HN has made a clear decision on when AI content is acceptable on the site itself, it'd be nice if there was a clear decision on the linked content as well. Regardless whether it's the policy I'd personally prefer or not, it'd do a lot in regards to avoiding the same discussion appearing everywhere.

It's moreso the "AI-isms" that irk me. It's interesting, but I'm not finishing the video because once I notice it -- I can't help but focus on it. Instead, I tl;dr'd the transcript.

People question my use of AI when I double `-` with an iPhone on the internet constantly.[0] I get it, it's annoying.

However, if our barrier for quality is "at it's core, the content of this is interesting", then the quality of this place will fall off a cliff. This is factoid-level interesting. It's not a hacker writing something profound or presenting a breakthrough in garbled grade 8 English. It's a fun fact being presented in an acceptably, inoffensive, reasonably produced format.. Is that the bar?

[0] https://news.ycombinator.com/item?id=48151641

Dave (the guy in that video) is an older timer Microsoft engineer. I don't know if he used AI to help compose his script but you can guarantee the subject matter is from his own experience.

I suspect the AI-isms you identified were really just more his own personal presentation style. I've watched a few of his videos over the years and from what I recall, they were similarly written.

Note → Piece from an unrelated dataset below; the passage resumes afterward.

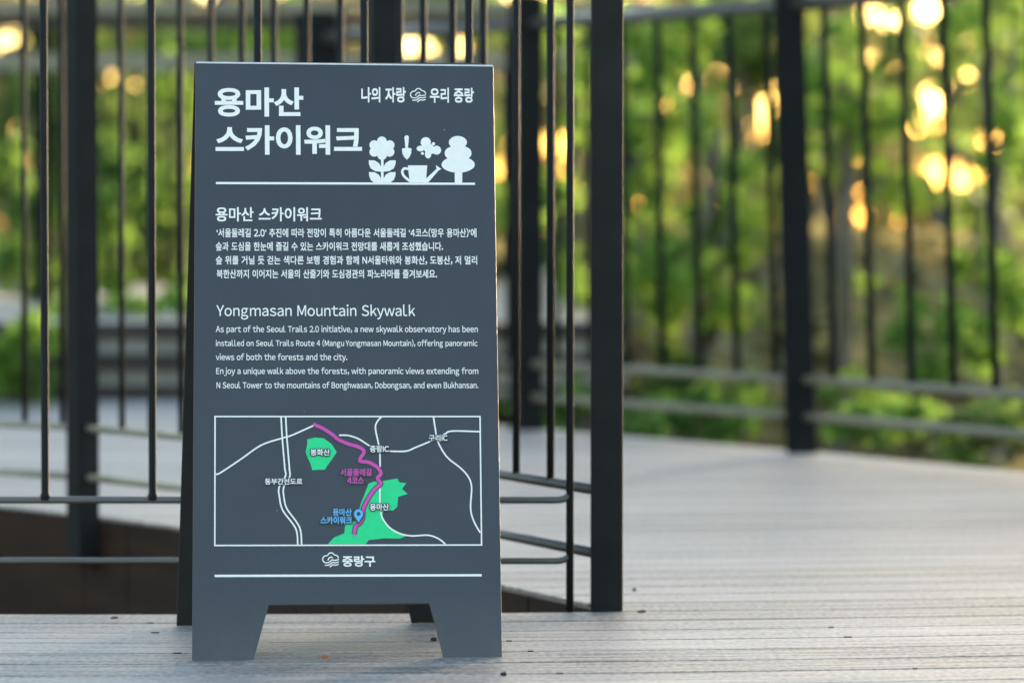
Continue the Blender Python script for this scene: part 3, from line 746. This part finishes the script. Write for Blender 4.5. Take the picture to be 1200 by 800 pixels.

Tough crowd, but I for one hate this stuff too and thank you for the heads up. "Engraved invitation to chaos", fucking hell. I think I just lost 3 IQ points. Who's the target audience here?

Everything I needed to know about printf, I learned from the reference manual. Anybody could do the same. Here's a reasonable one: https://en.cppreference.com/c/io/fprintf - look, it's like 5 pages or whatever, and the last 2 are examples and xrefs. You sit there and read it 2 or 3 times and you'd be done faster than Task Manager Man can read his script.